As well as this, Johnson’s claim of being the party to ‘save Brexit’ will also appear pretty hollow, considering he managed to get a majority of votes in Parliament to push his Withdrawal Agreement Bill to a second reading. The only reason why the deal has not passed is due to Johnson pulling the bill so it could not progress further.

Among those who have been the biggest critics of Johnson’s Brexit deal is the Brexit Party under Nigel Farage. In his party launch, he was extremely critical of the deal as not being Brexit, and his pledge to stand in every seat in Great Britain could pose a serious threat to the Conservatives. A strong vote for the Brexit Party among leave voters will hit both main parties to different degrees and will cause the Tories to lose their potential monopoly on leave votes.

But then there is a challenge in an election that the Conservatives wouldn’t face in a second referendum; Brexit will not be the only issue voters will be asked to decide on and all the parties will have their own manifestos on issues that face the country that can be picked apart.

Only two years ago, Theresa May tried to call a Brexit election which backfired in dramatic style, with the party getting caught in controversy over its so-called ‘dementia tax’ manifesto policy.

While the Conservatives perform best on Brexit, Labour is strongest campaigning on the range of other issues and will make the most of interventions from Donald Trump and leaked documents regarding trade deals involving the NHS to convince voters the Tories cannot be trusted with the health service.

At the election, the Tories will not only have to gain seats to win a majority, but they will also have to make up seats they will likely lose in Scotland to the SNP and across England to the Liberal Democrats, in places like Cheltenham, Lewes and the south west of England. A Remain alliance, looking to challenge the Conservatives in 60 seats, could also result in a greater number of seats the party will need to flip to win a majority in Parliament.

Johnson is pinning his hopes on winning seats held by Labour for decades, which voted leave at the referendum.
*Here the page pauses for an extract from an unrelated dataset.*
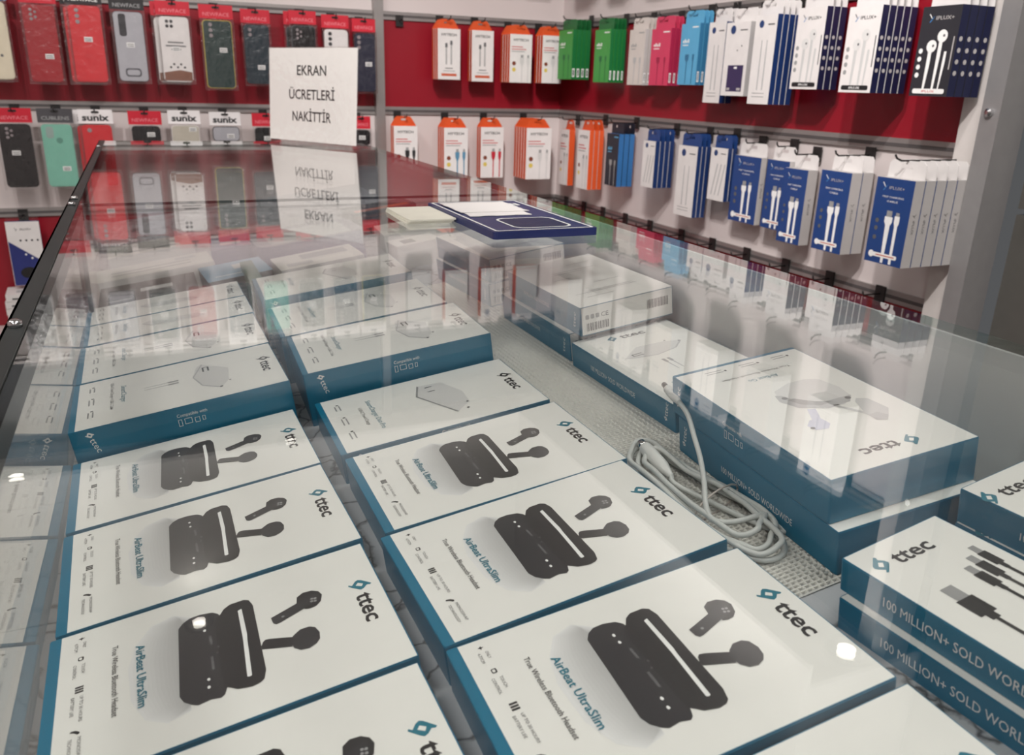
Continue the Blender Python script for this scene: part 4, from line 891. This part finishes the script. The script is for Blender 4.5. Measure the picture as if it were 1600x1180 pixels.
pack(.334, 1.118, 1.322, .080, A(CTEAL, CTEAL, HRED, 'NEWFACE', PK, [(-.018, .014, .005), (-.018, .027, .005)], sticker=(.008, -.034)), 'dark teal phone case left of the stand-up notice')
pack(.466, 1.120, 1.326, .078, A(CBLK, C_('case_grey', (84, 84, 88)), HRED, 'NEWFACE', PK, five, sticker=(.004, .0)), 'black and grey phone case behind the top of the notice', .08, 1, 'hidden black phone case behind the notice')
pack(.560, 1.120, 1.320, .080, A(PALECASE, PALECASE, HRED, 'NEWFACE', PK, tri, sticker=(.004, -.03)), 'white phone case with three dark lenses above the notice')
pack(.645, 1.104, 1.314, .070, A(CNAV, CNAV, HRED, 'NEWFACE', PK, tri, sticker=(.010, -.004)), 'navy phone case beside the aluminium wall post')
pack(-.304, .838, 1.048, .088, A(CBLK, CBLK, HRED, 'NEWFACE', PK, five, sticker=(-.004, .008)), 'glossy black phone case in the lower row, red header card')
pack(-.205, .838, 1.048, .086, A(CMINT, CMINT, HGRY, 'CUBLENS', GREYP, [], extra=ex_fp, sticker=(.012, -.034)), 'mint green phone case under a grey header card')
pack(-.107, .838, 1.047, .086, A(CRED, CRED, HWHT, 'sunix', INK, [(-.018, .014, .006)], sticker=(.0, -.02)), 'red phone case under a white header card, lower row', .08, 1, 'hidden red phone case behind the lower red one')
pack(.017, .930, 1.045, .086, A(CBLK, CBLK, HRED, 'NEWFACE', PK, [], CHT=.045, sticker=(.012, .0)), 'short black accessory in a clear bag with red header card')
pack(.120, .925, 1.048, .086, A(CLR, PALECASE, HWHT, 'sunix', INK, [], CHT=.050, sticker=(.02, .014)), 'clear accessory case under the first of two white header cards')
pack(.230, .925, 1.045, .086, A(CSIL, CBLK, HWHT, 'sunix', INK, [], CHT=.040, sticker=(.012, -.006)), 'clear accessory case under the white header card nearest the notice')
pack(.345, .925, 1.043, .080, A(CBLK, CBLK, HRED, 'NEWFACE', PK, [], CHT=.060, sticker=(.0, .0)), 'black accessory pack half hidden by the notice edge')
pack(.628, .935, 1.038, .058, A(CBLK, CBLK, HRED, 'NEWFACE', PK, [], CHT=.045, sticker=(.0, .0)), 'small dark accessory pack between the notice and the wall post')
# blue and white hang pack, third row
def art_mouse(p, Wd, H, M, t):
    p.poly([(-Wd/2+.001, .001), (Wd/2-.001, .001), (Wd/2-.001, H*.36), (-Wd/2+.001, H*.70)], 0, C_('pack_navy', (40, 48, 112)), M)
    art_bird(p, -Wd*.2, H*.88, Wd*.06, M, NAVC, NAVC); p.text('iPLUX+', -Wd*.1, H*.865, H*.035, INK, .0001, Wd*.34, M)
    for k in range(4): p.disc(-Wd*.12+k*Wd*.17, H*.71, .0002, .0028, INK, 9, M)
    p.disc(.0, H*.2, .0002, Wd*.27, CBLK, 18, M, H*.09)
    for x, y in ((-.002, .49), (.012, .43)): p.disc(x, H*y, .0002, .0028, PWHITE, 9, M)
put(hang_box(.082, .178, .014, HW, C_('pack_navy', (40, 48, 112)), CLEAR, art_mouse, .022), 'gadget_box', 'white and navy hanging gadget pack on the lowest red panel', 'box', on_back(-.325, D-.05, .572), 'packs on the lowest panel')
hook(on_back(-.325, D-.006, .760), .06, 'on the lowest panel of the back wall')
# ledge and boxes under it
lg = obj('wall_shelf', MB().box(-1.2, D-.16, .425, -.15, D-.001, .445, WHITEP).mesh('wall_shelf')); tag(lg, 'narrow white ledge on the lowest red panel of the back wall', 'shelf')
sbk = [('carton', MB().box(-.055, -.05, 0, .055, .05, .019, PALECASE).mesh('carton'), [('printed_marks', (lambda q: (q.poly([(-.04, .004), (.03, .004), (.03, .009), (-.04, .009)], 0, GREY2, side_ny(.1, .019)), q.poly([(-.03, -.03), (.03, -.03), (.03, .0), (-.03, .0)], .0193, PALE3), q)[-1])(MB()).mesh('printed_marks'))])]
for k, od in enumerate(('bottom', 'second', 'third', 'fourth', 'fifth', 'top')):
    put(sbk, 'gadget_box', od+' thin white box in the stack on the narrow ledge', 'box', Matrix.Translation((-.335+.002*(k % 2), D-.075, .4452+.0195*k)) @ Matrix.Rotation(rad((-2, 1, 3)[k % 3]), 4, 'Z'), 'thin white boxes on the ledge')

# third row, above the picture: seen in the counter glass
UG = 'goods in the row above, mirrored in the glass'
def high_pack(x, args, what):
    put(case_pack(.084, .20, **args), 'phone_case_pack', what+', mirrored in the glass', 'phone case', on_back(x, D-.066, RAIL[3]-.21), UG)
    hook(on_back(x, D-.006, RAIL[3]-.017), .084, 'over the '+' '.join(what.split()[:3])+' '+' '.join(what.split()[-5:]))
for x, args, what in (
    (-.32, A(CBLK, CBLK, HWHT, 'NEWFACE', GREYP, tri), 'black phone case in the highest row farthest from the post'),
    (-.21, A(CNAV, CNAV, HGRY, 'NEWFACE', PWHITE, five), 'navy phone case in the highest row over the dark red case'),
    (-.10, A(CSIL, CBLK, HWHT, 'NEWFACE', GREYP, quad), 'silver phone case in the highest row over the bright red case'),
    (.01, A(CGRN, CGRN, HWHT, 'NEWFACE', GREYP, tri), 'green phone case in the highest row over the silver case'),
    (.12, A(CDRED, CDRED, HGRY, 'NEWFACE', PWHITE, five), 'dark red phone case in the highest row over the quote case'),
    (.23, A(CTEAL, CTEAL, HWHT, 'NEWFACE', GREYP, tri), 'teal phone case in the highest row over the yellow-rimmed case'),
    (.34, A(CMINT, CMINT, HGRY, 'NEWFACE', PWHITE, tri), 'mint phone case in the highest row over the dark teal case'),
    (.45, A(CBLK, CBLK, HWHT, 'NEWFACE', GREYP, quad), 'black phone case in the highest row over the grey case'),
    (.56, A(CNAV, CNAV, HWHT, 'NEWFACE', GREYP, tri), 'navy phone case in the highest row over the white case'),
    (.65, A(CGRN, CYEL, HWHT, 'NEWFACE', GREYP, five), 'yellow-rimmed phone case in the highest row by the post')):
    high_pack(x, args, what)
for x, fc, sdm, what in ((.80, LGREY, LGREY, 'grey'), (.93, CREAMF, ORG, 'cream'), (1.06, HW, ORG, 'white'), (1.19, LGREY, ORG, 'orange-sided grey')):
    k = hang_box(.08, .17, .03, fc, sdm, HW, art_white('plain') if fc is HW else art_simple(GREYP, None, False), .03)
    put(k, 'cable_box', what+' boxed cable in the highest row beyond the post, mirrored in the glass', 'box', on_back(x, D-.10+.03, RAIL[3]-.21), UG)
    hook(on_back(x, D-.006, RAIL[3]-.020), .11, 'in the highest row for the '+what+' boxed cable')
for j, (yy, fc, sdm, what) in enumerate(((2.4, CREAMF, LGREY, 'cream'), (2.2, LGREY, LGREY, 'grey'), (2.0, HW, LGREY, 'white'), (1.8, CREAMF, PALE3, 'pale-sided cream'), (1.6, HW, GREYP, 'dark-sided white'), (1.4, LGREY, PALE3, 'pale-sided grey'), (1.2, HW, PALE, 'pale-sided white'))):
    k = hang_box(.09, .17, .05, fc, sdm, HW, art_white('plain') if fc is HW else art_simple(GREYP, None, False), .03)
    put(k, 'earphone_box', what+' boxed earphones in the highest right-hand row, mirrored in the glass', 'box', on_right(XR-.11+.05, yy, RAIL[3]-.21), UG)
    hook(on_right(XR-.006, yy, RAIL[3]-.020), .12, 'in the highest right-hand row for '+what+' earphones')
Whilst he may have some chance of winning some of these, polling has suggested that only one sixth of Labour leave voters feel Brexit is an important issue for them, and there is a possibility that these voters will favour Labour over Johnson and his promise to ‘get Brexit done’.

Finally, and perhaps most importantly, almost half of the electorate now fall into the category of ‘floating voters’, meaning that regardless of what the polls show now, the election campaign will be essential in determining how a large proportion of voters will cast their ballot.

The Conservative Party may be buoyant at the current state of the polls but, like Theresa May before him, Johnson is making a big gamble that may not pay off.